▸ OBJECTIVE:
From the first line of the data down to and including the line with "return 960 + F_PX*X/yf, 640 - F_PX*Z/yf", copy everything exactly, leaving out pictures.

▸ MATERIAL:

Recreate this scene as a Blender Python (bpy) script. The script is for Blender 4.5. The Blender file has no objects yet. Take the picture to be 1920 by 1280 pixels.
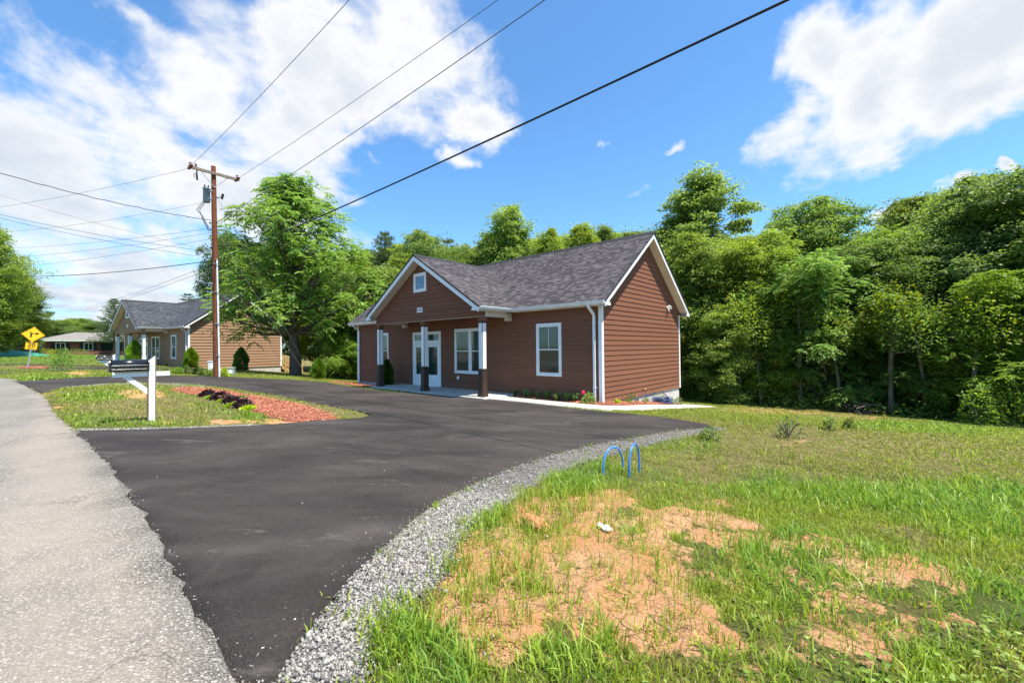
import bpy, bmesh, math, random
import numpy as np
from mathutils import Vector, Matrix
random.seed(5); RNG = np.random.default_rng(11)
SC = bpy.context.scene; COL = SC.collection
R = math.radians

# ---------------------------------------------------------------- camera, sun, sky, exposure
F_PX, PITCH, ROLL, HC = 780.0, 0.014, -0.009, 1.91      # focal length in pixels of a 1920 px wide frame
cam = bpy.data.cameras.new('camera'); camo = bpy.data.objects.new('camera', cam); COL.objects.link(camo)
cam.sensor_width = 36.0; cam.lens = 36.0 * F_PX / 1920.0
cam.clip_start = 0.05; cam.clip_end = 3000
camo.matrix_world = (Matrix.Translation((0, 0, HC)) @ Matrix.Rotation(R(90) + PITCH, 4, 'X') @ Matrix.Rotation(ROLL, 4, 'Z'))
SC.camera = camo
SC.view_settings.view_transform = 'Standard'; SC.view_settings.look = 'None'
SC.view_settings.exposure = 1.05; SC.view_settings.gamma = 1.0
SUN_DIR = Vector((0.32, -0.204, 0.925)).normalized()     # towards the sun
SUN_EL = math.asin(SUN_DIR.z); SUN_AZ = math.atan2(SUN_DIR.x, SUN_DIR.y)
sl = bpy.data.lights.new('sun', 'SUN'); sl.energy = 5.0; sl.angle = R(0.55); sl.color = (1.0, 0.95, 0.86)
so = bpy.data.objects.new('sun', sl); COL.objects.link(so)
so.rotation_euler = SUN_DIR.to_track_quat('Z', 'Y').to_euler(); so.location = (0, 0, 40)

_cp, _sp = math.cos(PITCH), math.sin(PITCH); _cr, _sr = math.cos(ROLL), math.sin(ROLL)
def ray(u, v):
    X = (u - 960) / F_PX; Z = (640 - v) / F_PX
    x = X*_cr - Z*_sr; zu = X*_sr + Z*_cr
    return np.array([x, _cp - zu*_sp, _sp + zu*_cp])
def project(x, y, z):
    zz = z - HC
    yf = y*_cp + zz*_sp; zu = -y*_sp + zz*_cp
    X = x*_cr + zu*_sr; Z = -x*_sr + zu*_cr
    yf = np.where(yf < 0.05, 0.05, yf)
    return 960 + F_PX*X/yf, 640 - F_PX*Z/yf

class NT:
    """small node-tree helper"""
    def __init__(s, nt): s.nt = nt; nt.nodes.clear()
    def n(s, typ, ins=None, **kw):
        nd = s.nt.nodes.new(typ)
        for k, v in kw.items(): setattr(nd, k, v)
        for k, v in (ins or {}).items():
            sock = nd.inputs[k]
            if isinstance(v, bpy.types.NodeSocket): s.nt.links.new(v, sock)
            else: sock.default_value = v
        return nd
    def m(s, op, a, b=None, c=None, clamp=False):
        ins = {0: a}
        if b is not None: ins[1] = b
        if c is not None: ins[2] = c
        return s.n('ShaderNodeMath', ins, operation=op, use_clamp=clamp).outputs[0]
    def vm(s, op, a, b=None, out=0):
        ins = {0: a}
        if b is not None: ins[1] = b
        return s.n('ShaderNodeVectorMath', ins, operation=op).outputs[out]
    def ramp(s, fac, a, b, lo=0., hi=1., smooth=True):
        return s.n('ShaderNodeMapRange', {0: fac, 1: a, 2: b, 3: lo, 4: hi}, interpolation_type='SMOOTHSTEP' if smooth else 'LINEAR').outputs[0]
    def mix(s, f, a, b):
        nd = s.nt.nodes.new('ShaderNodeMix'); nd.data_type = 'RGBA'
        for idx, v in ((0, f), (6, a), (7, b)):
            if isinstance(v, bpy.types.NodeSocket): s.nt.links.new(v, nd.inputs[idx])
            else:
                if idx and len(v) == 3: v = (*v, 1)
                nd.inputs[idx].default_value = v
        return nd.outputs[2]
    def noise(s, vec, scale, detail=4, rough=.5, dist=0., out=0, dims='3D'):
        return s.n('ShaderNodeTexNoise', {'Vector': vec, 'Scale': scale, 'Detail': detail, 'Roughness': rough, 'Distortion': dist}, noise_dimensions=dims).outputs[out]

def build_world():
    w = bpy.data.worlds.new('World'); SC.world = w; w.use_nodes = True
    t = NT(w.node_tree)
    sky = t.n('ShaderNodeTexSky', sky_type='NISHITA')
    sky.sun_disc = False; sky.sun_elevation = SUN_EL; sky.sun_rotation = SUN_AZ
    sky.air_density = 1.0; sky.dust_density = 0.4; sky.ozone_density = 2.2; sky.altitude = 200
    tc = t.n('ShaderNodeTexCoord').outputs['Generated']
    d = t.vm('NORMALIZE', tc)
    # clouds live in direction space; coordinates on a flat layer overhead make streaks flatten to the horizon
    sep = t.n('ShaderNodeSeparateXYZ', {0: d})
    den = t.m('ADD', t.m('MAXIMUM', sep.outputs[2], 0.0), 0.22)
    px = t.m('DIVIDE', sep.outputs[0], den); py = t.m('DIVIDE', sep.outputs[1], den)
    pl = t.n('ShaderNodeCombineXYZ', {0: px, 1: py, 2: 0.0}).outputs[0]
    warp = t.vm('SUBTRACT', t.noise(d, 3.2, 5, .6, out=1), (.5, .5, .5))
    dw = t.vm('ADD', d, t.n('ShaderNodeVectorMath', {0: warp, 'Scale': .20}, operation='SCALE').outputs[0])
    warp2 = t.vm('SUBTRACT', t.noise(d, 17, 4, .6, out=1), (.5, .5, .5))
    dw = t.vm('ADD', dw, t.n('ShaderNodeVectorMath', {0: warp2, 'Scale': .05}, operation='SCALE').outputs[0])
    blobs = [  # centre u,v in the 1920 frame turned into a fixed sky direction, half sizes, tilt
        (240, 25, 140, 45, 25, .8), (240, 190, 260, 90, 18, 1.), (40, 330, 330, 200, 8, 1.15), (430, 330, 300, 150, 8, 1.1), (640, 130, 320, 120, 8, 1.05),
        (790, 90, 230, 140, 30, 1.), (905, 250, 100, 66, 10, .95), (600, 20, 200, 60, -10, .9), (130, 560, 480, 85, 0, 1.0), (390, 150, 210, 90, 22, 1.05), (530, 250, 170, 120, 10, 1.0), (560, 360, 160, 60, 0, .9), (330, 440, 420, 90, 0, .85),
        (660, 385, 80, 30, -10, .75), (695, 305, 36, 26, 0, .6), (870, 315, 60, 34, 0, .8), (660, 250, 130, 60, 0, .7),
        (1480, 225, 130, 70, -22, 1.2), (1550, 110, 150, 110, -35, 1.2), (170, 490, 330, 100, 0, 1.0), (1640, 165, 240, 125, -22, 1.5), (1850, 70, 260, 150, -15, 1.4), (1880, 150, 220, 80, -20, 1.3), (1660, 30, 210, 90, -25, 1.2),
        (1127, 262, 18, 38, 20, .5), (1200, 338, 80, 30, -5, .62), (1255, 258, 38, 18, -25, .42), (1555, 322, 30, 16, 10, .45), (1692, 303, 46, 18, -20, .5),
        (1645, 408, 56, 38, -30, .95), (1905, 315, 30, 18, -20, 1.), (1790, 352, 60, 24, 0, .95)]
    field = None
    for (u, v, ru, rv, ang, wt) in blobs:
        c = ray(u, v); ca, sa = math.cos(R(ang)), math.sin(R(ang))
        k = 1/np.linalg.norm(c)
        a = ray(u + ca*ru, v + sa*ru) ; a = a/np.linalg.norm(a) - c*k
        b = ray(u - sa*rv, v + ca*rv) ; b = b/np.linalg.norm(b) - c*k
        A = a/(a@a); B = b/(b@b); cn = c*k
        off = t.vm('SUBTRACT', dw, tuple(cn))
        x = t.vm('DOT_PRODUCT', off, tuple(A), out=1); y = t.vm('DOT_PRODUCT', off, tuple(B), out=1)
        r2 = t.m('ADD', t.m('MULTIPLY', x, x), t.m('MULTIPLY', y, y))
        f = t.m('SUBTRACT', wt, t.m('POWER', r2, .75))
        field = f if field is None else t.m('SMOOTH_MAX', field, f, .25)
    front = t.ramp(sep.outputs[1], -.1, .1)
    # behind the camera: scattered clouds
    bg = t.ramp(t.noise(pl, 1.1, 5, .55), .64, .80, -.5, .5)
    field = t.m('ADD', t.m('MULTIPLY', field, front), t.m('MULTIPLY', bg, t.m('SUBTRACT', 1, front)))
    n1 = t.noise(pl, 3.0, 9, .62, .3); n2 = t.noise(d, 9, 8, .6, .2)
    nn = t.m('ADD', t.m('MULTIPLY', n1, 2.1), t.m('MULTIPLY', n2, 1.25))
    dens = t.m('ADD', field, t.m('SUBTRACT', nn, 1.99))
    alpha = t.ramp(dens, -.16, .58)
    core = t.ramp(t.m('ADD', dens, t.m('MULTIPLY', t.noise(pl, 2.2, 5, .5), 1.1)), .9, 1.75)
    shade = t.mix(core, (1.00, 1.00, 1.0), (.76, .80, .86))
    lowgrey = t.m('MULTIPLY', t.ramp(sep.outputs[2], .42, .05), t.ramp(t.noise(pl, 1.6, 5, .6), .40, .62))
    shade = t.mix(t.m('MULTIPLY', lowgrey, .85), shade, (.46, .58, .74))
    cl = t.n('ShaderNodeBackground', {0: shade, 1: .50})
    tint = t.n('ShaderNodeMix', data_type='RGBA', blend_type='MULTIPLY')
    tint.inputs[0].default_value = 1.0; w.node_tree.links.new(sky.outputs[0], tint.inputs[6]); tint.inputs[7].default_value = (.65, .98, 1.17, 1)
    sk = t.n('ShaderNodeBackground', {0: tint.outputs[2], 1: .110})
    ms = t.n('ShaderNodeMixShader', {0: t.m('MULTIPLY', alpha, .97), 1: sk.outputs[0], 2: cl.outputs[0]})
    t.n('ShaderNodeOutputWorld', {0: ms.outputs[0]})
build_world()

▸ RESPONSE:
Recreate this scene as a Blender Python (bpy) script. The script is for Blender 4.5. The Blender file has no objects yet. Take the picture to be 1920 by 1280 pixels.
import bpy, bmesh, math, random
import numpy as np
from mathutils import Vector, Matrix
random.seed(5); RNG = np.random.default_rng(11)
SC = bpy.context.scene; COL = SC.collection
R = math.radians

# ---------------------------------------------------------------- camera, sun, sky, exposure
F_PX, PITCH, ROLL, HC = 780.0, 0.014, -0.009, 1.91      # focal length in pixels of a 1920 px wide frame
cam = bpy.data.cameras.new('camera'); camo = bpy.data.objects.new('camera', cam); COL.objects.link(camo)
cam.sensor_width = 36.0; cam.lens = 36.0 * F_PX / 1920.0
cam.clip_start = 0.05; cam.clip_end = 3000
camo.matrix_world = (Matrix.Translation((0, 0, HC)) @ Matrix.Rotation(R(90) + PITCH, 4, 'X') @ Matrix.Rotation(ROLL, 4, 'Z'))
SC.camera = camo
SC.view_settings.view_transform = 'Standard'; SC.view_settings.look = 'None'
SC.view_settings.exposure = 1.05; SC.view_settings.gamma = 1.0
SUN_DIR = Vector((0.32, -0.204, 0.925)).normalized()     # towards the sun
SUN_EL = math.asin(SUN_DIR.z); SUN_AZ = math.atan2(SUN_DIR.x, SUN_DIR.y)
sl = bpy.data.lights.new('sun', 'SUN'); sl.energy = 5.0; sl.angle = R(0.55); sl.color = (1.0, 0.95, 0.86)
so = bpy.data.objects.new('sun', sl); COL.objects.link(so)
so.rotation_euler = SUN_DIR.to_track_quat('Z', 'Y').to_euler(); so.location = (0, 0, 40)

_cp, _sp = math.cos(PITCH), math.sin(PITCH); _cr, _sr = math.cos(ROLL), math.sin(ROLL)
def ray(u, v):
    X = (u - 960) / F_PX; Z = (640 - v) / F_PX
    x = X*_cr - Z*_sr; zu = X*_sr + Z*_cr
    return np.array([x, _cp - zu*_sp, _sp + zu*_cp])
def project(x, y, z):
    zz = z - HC
    yf = y*_cp + zz*_sp; zu = -y*_sp + zz*_cp
    X = x*_cr + zu*_sr; Z = -x*_sr + zu*_cr
    yf = np.where(yf < 0.05, 0.05, yf)
    return 960 + F_PX*X/yf, 640 - F_PX*Z/yf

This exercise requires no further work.